begin

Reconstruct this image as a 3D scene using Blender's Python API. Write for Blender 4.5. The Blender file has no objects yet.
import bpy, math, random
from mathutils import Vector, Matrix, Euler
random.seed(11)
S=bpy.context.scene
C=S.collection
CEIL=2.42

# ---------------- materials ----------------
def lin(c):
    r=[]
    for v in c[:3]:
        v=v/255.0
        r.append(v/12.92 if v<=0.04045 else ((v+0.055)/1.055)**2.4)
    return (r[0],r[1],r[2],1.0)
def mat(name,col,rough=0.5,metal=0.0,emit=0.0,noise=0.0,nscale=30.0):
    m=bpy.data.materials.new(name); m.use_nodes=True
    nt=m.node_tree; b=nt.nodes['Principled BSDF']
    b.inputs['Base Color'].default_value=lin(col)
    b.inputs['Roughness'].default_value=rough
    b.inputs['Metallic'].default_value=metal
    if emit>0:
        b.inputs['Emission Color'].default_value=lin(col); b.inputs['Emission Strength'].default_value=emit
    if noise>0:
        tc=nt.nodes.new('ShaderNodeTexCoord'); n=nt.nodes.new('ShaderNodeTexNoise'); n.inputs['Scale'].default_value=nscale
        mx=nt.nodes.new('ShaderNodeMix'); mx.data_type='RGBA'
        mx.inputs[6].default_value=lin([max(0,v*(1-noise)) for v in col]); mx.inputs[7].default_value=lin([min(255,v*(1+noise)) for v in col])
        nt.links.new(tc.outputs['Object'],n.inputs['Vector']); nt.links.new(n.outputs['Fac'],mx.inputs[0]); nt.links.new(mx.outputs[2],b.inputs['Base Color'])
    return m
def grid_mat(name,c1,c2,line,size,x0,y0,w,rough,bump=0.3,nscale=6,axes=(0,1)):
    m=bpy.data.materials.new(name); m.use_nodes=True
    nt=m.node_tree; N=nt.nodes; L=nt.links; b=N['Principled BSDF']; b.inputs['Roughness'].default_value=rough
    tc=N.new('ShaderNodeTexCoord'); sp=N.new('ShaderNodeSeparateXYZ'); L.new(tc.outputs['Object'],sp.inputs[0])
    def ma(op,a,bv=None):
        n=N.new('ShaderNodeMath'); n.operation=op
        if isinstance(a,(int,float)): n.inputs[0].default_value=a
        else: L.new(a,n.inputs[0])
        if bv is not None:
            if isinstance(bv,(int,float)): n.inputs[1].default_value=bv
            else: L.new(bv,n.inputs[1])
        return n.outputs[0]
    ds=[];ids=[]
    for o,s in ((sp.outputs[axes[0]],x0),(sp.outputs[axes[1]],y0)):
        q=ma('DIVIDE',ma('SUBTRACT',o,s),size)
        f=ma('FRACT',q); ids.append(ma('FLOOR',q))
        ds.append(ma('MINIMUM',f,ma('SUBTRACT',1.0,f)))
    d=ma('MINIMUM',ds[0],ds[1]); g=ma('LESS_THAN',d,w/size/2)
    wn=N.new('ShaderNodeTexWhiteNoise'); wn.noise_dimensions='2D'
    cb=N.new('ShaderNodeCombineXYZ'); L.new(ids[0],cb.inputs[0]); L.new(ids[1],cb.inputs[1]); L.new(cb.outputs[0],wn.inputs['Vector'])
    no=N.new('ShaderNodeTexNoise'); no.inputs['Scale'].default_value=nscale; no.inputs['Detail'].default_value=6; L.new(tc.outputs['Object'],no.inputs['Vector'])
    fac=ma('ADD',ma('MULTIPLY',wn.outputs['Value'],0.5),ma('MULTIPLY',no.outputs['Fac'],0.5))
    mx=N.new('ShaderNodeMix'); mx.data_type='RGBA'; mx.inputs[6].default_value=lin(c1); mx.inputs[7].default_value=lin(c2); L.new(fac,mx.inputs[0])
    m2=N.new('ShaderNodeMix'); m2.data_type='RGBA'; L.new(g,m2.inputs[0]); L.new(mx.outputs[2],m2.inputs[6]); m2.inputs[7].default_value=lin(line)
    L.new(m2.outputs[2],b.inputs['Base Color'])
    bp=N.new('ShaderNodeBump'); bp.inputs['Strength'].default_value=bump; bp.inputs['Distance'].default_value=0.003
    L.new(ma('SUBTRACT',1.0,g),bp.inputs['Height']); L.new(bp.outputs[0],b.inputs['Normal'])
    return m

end

**Task details:**
Work out how many lines of the listing above include "scene". Answer with the number and nothing more.

**Problem solution:**
2